Friday, February 23, 2007

Oh, for the good old days


I just read an article from the Organic Consumer's Association about lead in vinyl lunchboxes. Yet another thing that makes me want to run into the woods to find a log cabin to hide in, despite what some people say about the beneficial aspects of human progress.

As a wee girl in the 70's, I just grabbed that Hardy Boys lunchbox 'n' thermos and went on my innocent, unleaded way to school each morning. Just a thin layer of ink and steel between me and my oreo cookies.
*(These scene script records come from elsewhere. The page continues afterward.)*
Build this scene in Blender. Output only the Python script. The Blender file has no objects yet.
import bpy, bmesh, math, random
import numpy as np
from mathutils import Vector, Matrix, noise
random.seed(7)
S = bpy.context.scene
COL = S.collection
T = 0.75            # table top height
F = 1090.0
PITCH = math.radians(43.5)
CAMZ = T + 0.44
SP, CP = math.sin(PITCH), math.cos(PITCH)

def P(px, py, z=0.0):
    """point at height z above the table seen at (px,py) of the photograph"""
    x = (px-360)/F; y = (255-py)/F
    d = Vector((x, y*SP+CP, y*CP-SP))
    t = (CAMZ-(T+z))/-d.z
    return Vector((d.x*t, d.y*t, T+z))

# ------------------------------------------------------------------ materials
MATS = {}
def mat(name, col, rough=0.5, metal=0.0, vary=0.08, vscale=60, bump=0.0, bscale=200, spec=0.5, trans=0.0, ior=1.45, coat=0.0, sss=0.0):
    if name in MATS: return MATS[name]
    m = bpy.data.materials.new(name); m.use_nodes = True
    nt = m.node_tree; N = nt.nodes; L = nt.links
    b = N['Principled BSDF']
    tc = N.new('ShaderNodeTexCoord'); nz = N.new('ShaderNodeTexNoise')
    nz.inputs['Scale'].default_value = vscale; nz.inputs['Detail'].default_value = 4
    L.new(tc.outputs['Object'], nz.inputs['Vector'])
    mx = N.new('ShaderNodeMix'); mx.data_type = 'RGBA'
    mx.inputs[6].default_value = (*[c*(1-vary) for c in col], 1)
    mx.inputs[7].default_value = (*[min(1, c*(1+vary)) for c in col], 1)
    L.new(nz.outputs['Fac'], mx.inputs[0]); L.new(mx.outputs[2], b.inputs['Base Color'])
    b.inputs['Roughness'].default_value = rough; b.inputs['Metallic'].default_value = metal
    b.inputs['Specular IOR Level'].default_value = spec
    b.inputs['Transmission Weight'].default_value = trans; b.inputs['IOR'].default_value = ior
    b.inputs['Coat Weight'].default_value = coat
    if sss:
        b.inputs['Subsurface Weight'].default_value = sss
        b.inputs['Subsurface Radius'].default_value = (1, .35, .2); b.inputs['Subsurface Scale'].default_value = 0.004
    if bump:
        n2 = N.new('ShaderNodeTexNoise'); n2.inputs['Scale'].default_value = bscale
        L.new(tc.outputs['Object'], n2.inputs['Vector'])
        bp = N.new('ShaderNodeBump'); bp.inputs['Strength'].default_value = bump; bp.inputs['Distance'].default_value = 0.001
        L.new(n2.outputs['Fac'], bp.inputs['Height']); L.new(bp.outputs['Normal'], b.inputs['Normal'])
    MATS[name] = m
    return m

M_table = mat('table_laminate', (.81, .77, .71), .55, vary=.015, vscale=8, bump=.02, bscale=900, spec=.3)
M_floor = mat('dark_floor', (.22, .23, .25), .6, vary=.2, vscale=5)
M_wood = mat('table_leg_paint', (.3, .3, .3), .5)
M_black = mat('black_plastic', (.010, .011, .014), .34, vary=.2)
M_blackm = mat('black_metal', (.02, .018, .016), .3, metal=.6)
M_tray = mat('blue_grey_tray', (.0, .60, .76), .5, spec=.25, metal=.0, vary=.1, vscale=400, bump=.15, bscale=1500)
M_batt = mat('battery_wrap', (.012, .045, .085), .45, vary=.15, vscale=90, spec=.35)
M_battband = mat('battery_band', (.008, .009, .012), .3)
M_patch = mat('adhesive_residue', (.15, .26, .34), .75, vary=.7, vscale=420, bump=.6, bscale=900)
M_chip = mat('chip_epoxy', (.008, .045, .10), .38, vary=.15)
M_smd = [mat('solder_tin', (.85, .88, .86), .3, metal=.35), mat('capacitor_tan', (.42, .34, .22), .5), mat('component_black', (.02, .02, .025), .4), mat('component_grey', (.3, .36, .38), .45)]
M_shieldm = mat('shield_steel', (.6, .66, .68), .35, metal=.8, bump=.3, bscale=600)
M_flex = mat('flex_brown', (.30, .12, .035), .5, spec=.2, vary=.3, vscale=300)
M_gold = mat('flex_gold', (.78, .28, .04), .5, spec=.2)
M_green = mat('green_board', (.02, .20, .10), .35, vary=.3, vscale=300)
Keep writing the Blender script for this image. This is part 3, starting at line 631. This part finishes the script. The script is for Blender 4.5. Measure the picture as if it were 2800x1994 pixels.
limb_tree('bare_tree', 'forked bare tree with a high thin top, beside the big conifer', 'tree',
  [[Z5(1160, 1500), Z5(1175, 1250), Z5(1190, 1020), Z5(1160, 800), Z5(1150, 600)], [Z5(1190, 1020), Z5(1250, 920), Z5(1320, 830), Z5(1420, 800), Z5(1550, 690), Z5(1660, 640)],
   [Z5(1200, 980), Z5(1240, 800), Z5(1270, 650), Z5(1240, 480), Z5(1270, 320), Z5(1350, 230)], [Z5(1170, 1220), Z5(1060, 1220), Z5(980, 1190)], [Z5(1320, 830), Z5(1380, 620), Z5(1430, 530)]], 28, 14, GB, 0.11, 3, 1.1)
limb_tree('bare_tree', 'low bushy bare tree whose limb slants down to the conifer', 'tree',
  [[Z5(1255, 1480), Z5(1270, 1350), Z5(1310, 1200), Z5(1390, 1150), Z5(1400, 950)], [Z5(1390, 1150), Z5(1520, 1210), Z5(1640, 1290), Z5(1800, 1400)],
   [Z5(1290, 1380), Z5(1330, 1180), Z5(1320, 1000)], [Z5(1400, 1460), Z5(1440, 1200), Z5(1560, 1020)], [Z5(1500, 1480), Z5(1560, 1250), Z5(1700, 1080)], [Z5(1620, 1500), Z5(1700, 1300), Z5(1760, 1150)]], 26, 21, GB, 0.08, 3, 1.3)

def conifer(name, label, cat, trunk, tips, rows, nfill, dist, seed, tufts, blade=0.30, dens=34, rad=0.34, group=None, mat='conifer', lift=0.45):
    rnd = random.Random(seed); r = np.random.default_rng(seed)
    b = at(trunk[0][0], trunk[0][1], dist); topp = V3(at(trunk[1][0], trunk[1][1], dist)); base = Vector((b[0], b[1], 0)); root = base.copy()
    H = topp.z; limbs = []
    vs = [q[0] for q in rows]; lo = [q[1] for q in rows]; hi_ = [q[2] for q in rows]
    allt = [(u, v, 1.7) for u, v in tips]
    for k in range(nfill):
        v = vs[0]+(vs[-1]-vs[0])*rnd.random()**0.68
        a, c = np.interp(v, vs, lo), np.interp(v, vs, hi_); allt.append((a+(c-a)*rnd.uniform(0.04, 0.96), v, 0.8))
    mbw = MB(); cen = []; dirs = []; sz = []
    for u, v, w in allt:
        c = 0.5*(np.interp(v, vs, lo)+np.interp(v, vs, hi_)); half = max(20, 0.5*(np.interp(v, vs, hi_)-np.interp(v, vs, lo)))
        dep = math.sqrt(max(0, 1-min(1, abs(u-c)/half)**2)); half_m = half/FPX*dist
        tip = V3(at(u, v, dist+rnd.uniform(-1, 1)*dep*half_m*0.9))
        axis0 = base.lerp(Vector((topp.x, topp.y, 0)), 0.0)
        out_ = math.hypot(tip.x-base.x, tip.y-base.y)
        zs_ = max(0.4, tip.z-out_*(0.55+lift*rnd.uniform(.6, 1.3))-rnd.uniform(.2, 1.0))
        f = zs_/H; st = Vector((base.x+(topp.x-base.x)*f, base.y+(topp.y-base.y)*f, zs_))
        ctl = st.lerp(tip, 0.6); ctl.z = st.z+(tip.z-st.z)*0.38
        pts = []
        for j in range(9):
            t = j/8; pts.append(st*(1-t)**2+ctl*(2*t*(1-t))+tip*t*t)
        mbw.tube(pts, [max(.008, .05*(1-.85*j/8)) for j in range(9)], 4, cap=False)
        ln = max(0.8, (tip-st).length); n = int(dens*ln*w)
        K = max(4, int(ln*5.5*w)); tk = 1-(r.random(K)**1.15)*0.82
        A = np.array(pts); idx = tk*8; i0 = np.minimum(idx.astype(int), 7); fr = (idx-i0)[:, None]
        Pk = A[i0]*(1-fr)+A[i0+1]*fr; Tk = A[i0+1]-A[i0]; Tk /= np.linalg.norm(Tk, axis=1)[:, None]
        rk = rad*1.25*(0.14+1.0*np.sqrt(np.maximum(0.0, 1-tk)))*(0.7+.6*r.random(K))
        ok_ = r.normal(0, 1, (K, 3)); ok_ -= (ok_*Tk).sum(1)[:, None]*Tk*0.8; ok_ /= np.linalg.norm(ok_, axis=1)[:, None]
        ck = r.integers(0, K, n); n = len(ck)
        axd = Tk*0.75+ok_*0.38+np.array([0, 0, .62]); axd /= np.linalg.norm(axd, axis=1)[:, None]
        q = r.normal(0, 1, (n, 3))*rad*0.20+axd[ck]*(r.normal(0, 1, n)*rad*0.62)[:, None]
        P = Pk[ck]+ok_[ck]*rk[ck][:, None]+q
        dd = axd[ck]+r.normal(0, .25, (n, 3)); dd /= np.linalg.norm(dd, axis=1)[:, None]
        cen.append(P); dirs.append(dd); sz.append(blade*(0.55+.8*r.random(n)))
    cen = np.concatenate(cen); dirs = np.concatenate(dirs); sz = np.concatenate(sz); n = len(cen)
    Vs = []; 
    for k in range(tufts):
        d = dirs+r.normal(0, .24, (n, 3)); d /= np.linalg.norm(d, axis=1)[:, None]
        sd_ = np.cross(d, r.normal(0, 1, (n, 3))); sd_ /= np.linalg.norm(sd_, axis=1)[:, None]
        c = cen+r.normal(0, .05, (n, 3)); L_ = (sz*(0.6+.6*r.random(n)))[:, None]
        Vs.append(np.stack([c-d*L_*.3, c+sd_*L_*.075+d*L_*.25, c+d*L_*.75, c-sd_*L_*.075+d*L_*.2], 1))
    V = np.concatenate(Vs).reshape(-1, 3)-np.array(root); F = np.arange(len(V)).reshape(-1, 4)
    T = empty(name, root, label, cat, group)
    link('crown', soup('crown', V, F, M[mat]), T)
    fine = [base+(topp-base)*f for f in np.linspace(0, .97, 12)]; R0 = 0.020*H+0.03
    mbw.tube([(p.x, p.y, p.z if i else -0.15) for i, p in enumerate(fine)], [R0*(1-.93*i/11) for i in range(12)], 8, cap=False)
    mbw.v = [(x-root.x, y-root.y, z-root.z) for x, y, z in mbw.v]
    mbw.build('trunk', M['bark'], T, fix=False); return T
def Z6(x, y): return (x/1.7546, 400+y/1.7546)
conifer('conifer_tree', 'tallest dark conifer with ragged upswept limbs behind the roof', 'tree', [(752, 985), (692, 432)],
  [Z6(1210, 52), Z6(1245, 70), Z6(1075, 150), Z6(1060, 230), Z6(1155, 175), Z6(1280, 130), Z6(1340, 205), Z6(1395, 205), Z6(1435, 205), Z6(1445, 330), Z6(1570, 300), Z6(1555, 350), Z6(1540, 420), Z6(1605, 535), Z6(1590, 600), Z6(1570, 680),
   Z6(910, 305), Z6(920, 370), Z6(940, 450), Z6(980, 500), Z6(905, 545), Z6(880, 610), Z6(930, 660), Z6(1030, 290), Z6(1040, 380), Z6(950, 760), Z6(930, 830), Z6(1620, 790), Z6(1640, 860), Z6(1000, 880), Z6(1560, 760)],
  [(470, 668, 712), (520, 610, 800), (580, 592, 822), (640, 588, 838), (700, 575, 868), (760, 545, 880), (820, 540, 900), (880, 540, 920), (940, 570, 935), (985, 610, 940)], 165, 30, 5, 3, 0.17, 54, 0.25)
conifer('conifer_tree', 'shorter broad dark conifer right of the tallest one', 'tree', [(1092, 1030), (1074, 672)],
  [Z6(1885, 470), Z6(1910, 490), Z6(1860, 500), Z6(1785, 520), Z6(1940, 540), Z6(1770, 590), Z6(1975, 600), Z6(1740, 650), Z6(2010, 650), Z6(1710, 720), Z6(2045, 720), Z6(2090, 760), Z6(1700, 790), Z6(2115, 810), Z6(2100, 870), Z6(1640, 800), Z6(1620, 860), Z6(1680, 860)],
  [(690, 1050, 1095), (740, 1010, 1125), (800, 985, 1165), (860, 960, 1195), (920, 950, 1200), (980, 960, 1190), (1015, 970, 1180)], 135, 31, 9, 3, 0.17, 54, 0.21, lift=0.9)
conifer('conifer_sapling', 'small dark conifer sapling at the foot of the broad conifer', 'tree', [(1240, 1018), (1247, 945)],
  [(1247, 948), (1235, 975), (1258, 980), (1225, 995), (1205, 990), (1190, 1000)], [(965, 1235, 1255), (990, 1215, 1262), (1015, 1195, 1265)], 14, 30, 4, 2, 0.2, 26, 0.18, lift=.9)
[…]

Fun Google result I found while trying to verify that my boys were indeed lead-free: this kinda scary site that has waaaay too much information. Though I'm pleased to see that the Hardy Boys would go for $25, $30 with thermos. Good thing the boys are lounging on a shelf at my dad's house, waiting for the world market in bad 70's TV show memorabilia to go through the roof. Too bad I don't still have the Shaun Cassidy poster that hung over my bed during that crucial prepubescent time.

8 comments:

healingmagichands said...

Never had a lunch box. We used brown paper bags to carry our lunches in, and they were not the sort Mother bought either. They were saved from shopping, and you were expected to bring them home to use over again. I still remember the hooting I was subjected to the time we were all out of "lunch sized" bags and I was forced to use a "grocery sack" sized bag for my lunch.

kerryn said...

I was more a Parker Stevenson girl, myself...
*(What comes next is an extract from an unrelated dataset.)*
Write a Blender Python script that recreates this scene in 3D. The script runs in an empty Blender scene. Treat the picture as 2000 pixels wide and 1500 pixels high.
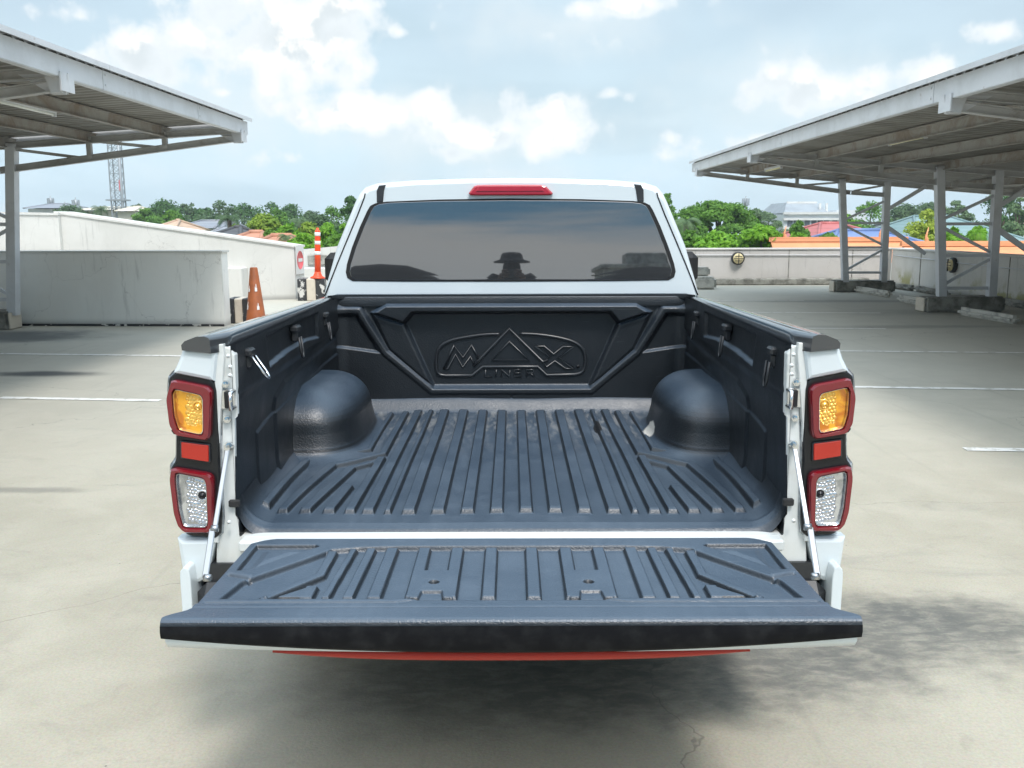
import bpy, math, random
import numpy as np
from mathutils import Vector, Matrix
R = math.radians
S = bpy.context.scene
COL = S.collection
random.seed(7); np.random.seed(7)

# ---------------------------------------------------------------- camera
H, DC, F, PITCH = 1.58, 2.507, 1830.0, R(9.6)      # eye height, distance behind the truck, focal length in photo px, tilt down
cam = bpy.data.cameras.new('camera'); camo = bpy.data.objects.new('camera', cam); COL.objects.link(camo)
camo.location = (0.004, -DC, H); camo.rotation_euler = (math.pi/2 - PITCH, R(0.15), 0)
cam.sensor_width = 36; cam.lens = F/2000*36; cam.clip_start = 0.02; cam.clip_end = 9000
S.camera = camo
# ---------------------------------------------------------------- exposure
S.view_settings.view_transform = 'Standard'; S.view_settings.look = 'None'
S.view_settings.exposure = 0.6; S.view_settings.gamma = 1.0
# ---------------------------------------------------------------- sun
SUN_EL, SUN_AZ = R(56), R(20)      # behind the photographer, a little to the right
sd = Vector((math.sin(SUN_AZ)*math.cos(SUN_EL), -math.cos(SUN_AZ)*math.cos(SUN_EL), math.sin(SUN_EL)))
sl = bpy.data.lights.new('sun', 'SUN'); sl.energy = 1.5; sl.angle = R(12); sl.color = (1, .98, .95)
so = bpy.data.objects.new('sun', sl); COL.objects.link(so); so.rotation_euler = sd.to_track_quat('Z', 'Y').to_euler()

def ray(px, py):
    vx, vy = (px-1000)/F, (750-py)/F
    return Vector((vx, math.cos(PITCH)+vy*math.sin(PITCH), vy*math.cos(PITCH)-math.sin(PITCH)))
def W(px, py, dist):               # point seen at (px,py) lying dist metres in front of the camera
    r = ray(px, py); r *= dist/r.y
    return Vector((r.x, -DC+r.y, H+r.z))
def U(px, py, Y): return W(px, py, Y+DC)
def G(px, py, z=0.0):              # point on a horizontal plane
    r = ray(px, py); r *= (z-H)/r.z
    return Vector((r.x, -DC+r.y, z))
# ---------------------------------------------------------------- sky with clouds
wd = bpy.data.worlds.new('World'); S.world = wd; wd.use_nodes = True
nt = wd.node_tree; nt.nodes.clear()
class N:
    def __init__(s, nt): s.nt = nt
    def n(s, t, **k):
        x = s.nt.nodes.new(t)
        for a, b in k.items():
            if a == 'i':
                for q, v in b.items():
                    if isinstance(v, bpy.types.NodeSocket): s.nt.links.new(v, x.inputs[q])
                    else: x.inputs[q].default_value = v
            else: setattr(x, a, b)
        return x
    def m(s, op, a, b=0.0, c=0.0, clamp=False): return s.n('ShaderNodeMath', operation=op, use_clamp=clamp, i={0: a, 1: b, 2: c}).outputs[0]
    def v(s, op, a, b=(0, 0, 0)): return s.n('ShaderNodeVectorMath', operation=op, i={0: a, 1: b})
    def mix(s, f, a, b, bt='MIX'): return s.n('ShaderNodeMix', data_type='RGBA', blend_type=bt, i={0: f, 6: a, 7: b}).outputs[2]
    def mr(s, x, a, b, c=0.0, d=1.0, smooth=True): return s.n('ShaderNodeMapRange', interpolation_type='SMOOTHSTEP' if smooth else 'LINEAR', i={0: x, 1: a, 2: b, 3: c, 4: d}).outputs[0]
    def noise(s, vec, sc, det=4, rough=.55, dist=0.0): return s.n('ShaderNodeTexNoise', i={'Vector': vec, 'Scale': sc, 'Detail': det, 'Roughness': rough, 'Distortion': dist}).outputs[0]
    def link(s, a, b): s.nt.links.new(a, b)
n = N(nt)
tc = n.n('ShaderNodeTexCoord').outputs['Generated']
sky = n.n('ShaderNodeTexSky', sky_type='NISHITA', sun_disc=False, sun_elevation=SUN_EL, sun_rotation=math.pi-SUN_AZ, air_density=1.2, dust_density=2.5, ozone_density=1.0)
skyc = n.mix(1.0, sky.outputs[0], (.098, .092, .090, 1), 'MULTIPLY')
sep = n.n('ShaderNodeSeparateXYZ', i={0: tc})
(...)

That's one sweet lunchbox.

Henitsirk said...

Kerryn: Later I realized the error of my youthful ways, and converted to the Parker Stevenson side. I was waylaid by the commercial success of Shaun Cassidy. To this day that enormous Adam's apple still weirds me out.
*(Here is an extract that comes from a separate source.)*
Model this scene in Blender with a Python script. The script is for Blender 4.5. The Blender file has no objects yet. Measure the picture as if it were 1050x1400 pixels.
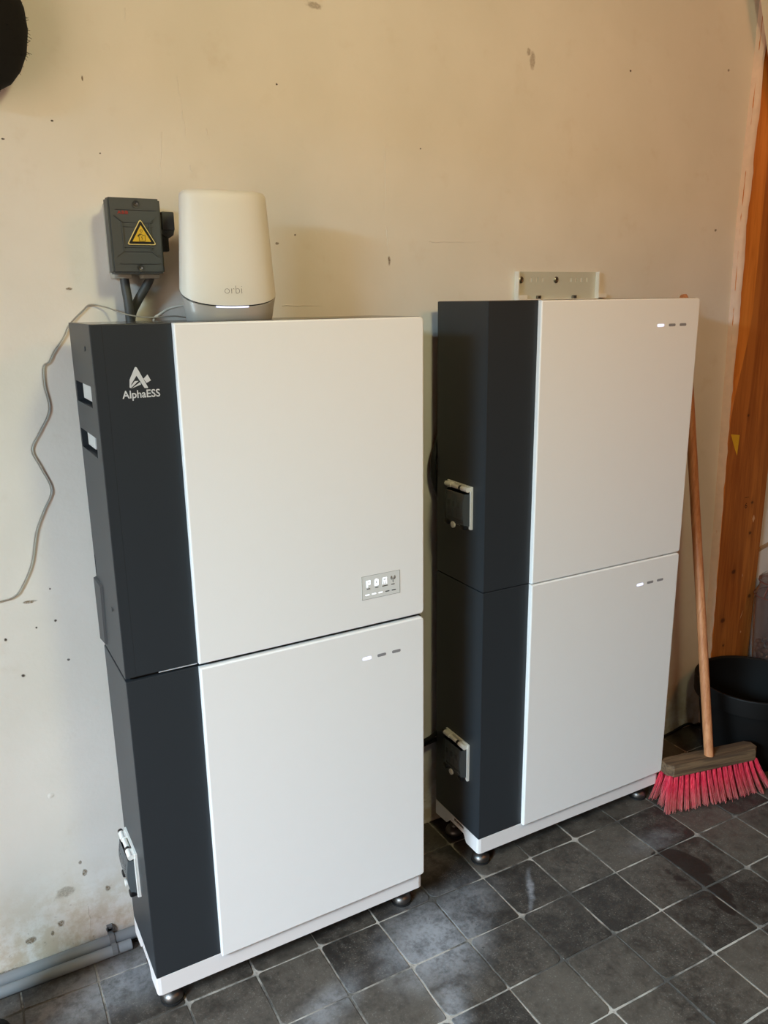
import bpy, bmesh, math, random
from mathutils import Vector, Matrix
random.seed(7)
S = bpy.context.scene
COL = S.collection
PI = math.pi

# ------------------------------------------------------------------ camera
F_PX = 1100.56
CAM = (-0.2213, -1.6107, 1.3691)
YAW, PITCH, ROLL = 0.5027, -0.2566, -0.01408
fw = Vector((math.sin(YAW) * math.cos(PITCH), math.cos(YAW) * math.cos(PITCH), math.sin(PITCH)))
rt = Vector((math.cos(YAW), -math.sin(YAW), 0)); up = rt.cross(fw)
r2 = rt * math.cos(ROLL) + up * math.sin(ROLL)
u2 = -rt * math.sin(ROLL) + up * math.cos(ROLL)
cd = bpy.data.cameras.new('camera'); cam = bpy.data.objects.new('camera', cd); COL.objects.link(cam)
cd.sensor_fit = 'VERTICAL'; cd.sensor_height = 36; cd.sensor_width = 27
cd.lens = F_PX / 1400 * 36; cd.clip_start = 0.02
m = Matrix((r2, u2, -fw)).transposed().to_4x4(); m.translation = Vector(CAM)
cam.matrix_world = m
S.camera = cam

# ------------------------------------------------------------------ light
S.view_settings.view_transform = 'Standard'; S.view_settings.look = 'None'
S.view_settings.exposure = 0.0; S.view_settings.gamma = 1.0
S.view_settings.use_curve_mapping = False
world = bpy.data.worlds.new('world'); S.world = world; world.use_nodes = True
bg = world.node_tree.nodes['Background']
bg.inputs[0].default_value = (1.0, 0.73, 0.54, 1); bg.inputs[1].default_value = 3.5

def area_light(name, loc, target, sx, sy, power, col, shape='RECTANGLE', spread=180):
    l = bpy.data.lights.new(name, 'AREA'); l.shape = shape; l.size = sx; l.size_y = sy
    l.energy = power; l.color = col; l.spread = math.radians(spread)
    o = bpy.data.objects.new(name, l); COL.objects.link(o); o.location = loc
    o.rotation_euler = (Vector(target) - Vector(loc)).to_track_quat('-Z', 'Y').to_euler()
    return o
# daylight outside (blue sky, plus an unseen warm light added above it), entering through the open doorway in the left wall
area_light('blue_sky_daylight', (-3.6, -2.0, 2.9), (0.3, -0.3, 0.2), 1.6, 1.6, 780, (0.49, 0.80, 1.0))
area_light('added_warm_outside', (-3.6, -2.4, 3.9), (0.3, -0.4, 0.05), 2.0, 2.0, 230, (1.0, 0.30, 0.20))
portal = area_light('doorway_portal', (-1.69, -1.8, 1.0), (0, -1.8, 1.0), 1.6, 2.0, 1, (1, 1, 1)); portal.data.cycles.is_portal = True
# two unseen warm lights added under the ceiling to warm the wall
area_light('added_warm_fill', (0.45, -1.6, 2.3), (0.5, -0.1, 1.4), 0.3, 0.3, 10.4, (1.0, 0.92, 0.52), 'DISK')
area_light('added_warm_fill', (1.6, -1.8, 2.35), (1.3, -0.2, 1.2), 0.5, 0.5, 7.5, (1.0, 0.36, 0.12), 'DISK')

# ------------------------------------------------------------------ material helpers
def lin(c):
    c = c / 255
    return c / 12.92 if c <= 0.04045 else ((c + 0.055) / 1.055) ** 2.4
def rgb(r, g, b): return (lin(r), lin(g), lin(b), 1)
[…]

HMH: I bet I'm going to be a mom like that once my kids go to school. Or maybe I'll make them their own lunchboxes, that's more my style.

koonj said...

yep, no lunchboxes at school in Pakistan in my day. I used to get greasy stains on my books every now and again because even the paper bags weren't particularly good. My friends were into Hardy Boys - I was (blush) an Enid Blyton girl. For too long.

Henitsirk said...

Hi Koonj, I have to say I had to look up Enid Blyton on Wikipedia. I've read my share of English literature but she escaped my notice. Which ones were your favorites? I still love to read children's books and will look one up on your recommendation!

(un)relaxeddad said...

I moused-over, saw the word 'lunchboxcollector' and lost my nerve!
Enid Blyton till I was nine then I was introduced to Isaac Asimov and everything changed.

Henitsirk said...

Just to be clear, I never read the Hardy Boys, just watched the TV show. For reading I was firmly in the Nancy Drew camp, with a smattering of Bobbsey Twins and Trixie Belden for variety.

Kerryn said...

Oh, Enid Blyton... I had a shelf-full and my favourites were the Magic Faraway Tree stories, the Naughtiest Girl stories, the Circus series and the Wishing Chair series. I did have a few of the Famous Five series but found that, even at eight or nine, I became rather upset that the girls were always being left behind.

And Noddy was a favourite when I was really young.